4. Given your “player­-coaching,” do you have any thoughts about being a coach?
I would love to be a graphic artist one day – to get my foot in the door, yes. If my artistic side doesn’t work out, coaching is definitely an option.  

5. How has the academic side of your stay at Oregon been? Are you satisfied with your education?
The academic side of Oregon has been AMAZING. You couldn’t ask for better staff, and advisors to lead you the way at the Jaqua. They help you in every way they can, and continue to help you move in the right direction in every aspect. Without hesitation they are there caring for your needs, to direct you to be successful off the court. Outside the Jaqua my digital art teachers are just as great, helping you with the critiques you can’t necessarily get from the Jaqua. I get the best of both worlds being an artist.

6. How have you changed from your freshman year to now
–– As a person?
As a person I have changed in the way I matured into an adult. Learning new things, paying for things on my own, just learning the ropes of the world. I think all aspects of my life have been easier to cope with as the years go by. Things aren’t as hard as they seemed freshmen year to now. I have become more confident in just the daily life, and daily world. Learning skills I never knew of, and growing as a person constantly.
––  As a player?
As a player, I have become more confident in myself. Being a senior now, is all about believing, and experience. I think that as a player I have been able to constantly grow. I also have had the pleasure of learning from two great coaches. I think just mentally becoming tougher as helped me as a player, and my game has started to follow.

7. What have been your biggest challenges here at Oregon?
I think my biggest challenge was my freshmen year. That year was definitely the hardest transition for me. I did not like being on my own – alone in another state with people I didn’t really know. Freshmen summer was one of the hardest summers I have ever been through, but I saw the light at the end of the tunnel, and grew out of that to see all the great people, and adventures I knew were coming. Also a challenge is going to be trying to transition when my collegiate life is over. I’m nervous for what the future holds, but excited for every opportunity that comes my direction.

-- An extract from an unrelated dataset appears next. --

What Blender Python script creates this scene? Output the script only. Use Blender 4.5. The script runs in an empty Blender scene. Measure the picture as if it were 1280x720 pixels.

8. Coach Graves was quoted before this season began as saying that, as far as defense, it was like he had 15 freshmen.  How has this new emphasis on defense impacted your play?
Switching from being a run and gun style was a transition for all of us, but something we all knew we wanted to do and take head on. Coach’s talk about mental toughness has impacted my play. It’s not being the fastest, or the smartest, but you have to be mentally tough to play defense. Being smart is nice, but being mentally tough, knowing you can do it, believing in yourself, and believing in the 14 other girls out there is what makes the defense work, knowing each one of us have each other’s back. I think that it’s impacted the way we play to make us tougher. I think this is something we continue to work on day in and day out to make us better as a team.

9. I haven’t confirmed this from the stats, but I have the impression that you seem to be playing more and shooting better this year.  Is this true? If it is, please tell us why.
If I have been shooting better, it’s because of the girls out on the court. They set wonderful screens to get me open, they give me the ball for me to shoot, so all the credit goes to them. They believe in me day in and day out, making baskets or not. We believe in each other’s abilities and they continue to help me grow as a player. So if it is true, I thank the girls out there on that court.

FBC NOTE:  Amanda Delgado is the recipient of the UO Fast Break Club's Teresa Smith Women’s Basketball Scholarship Endowment Fund.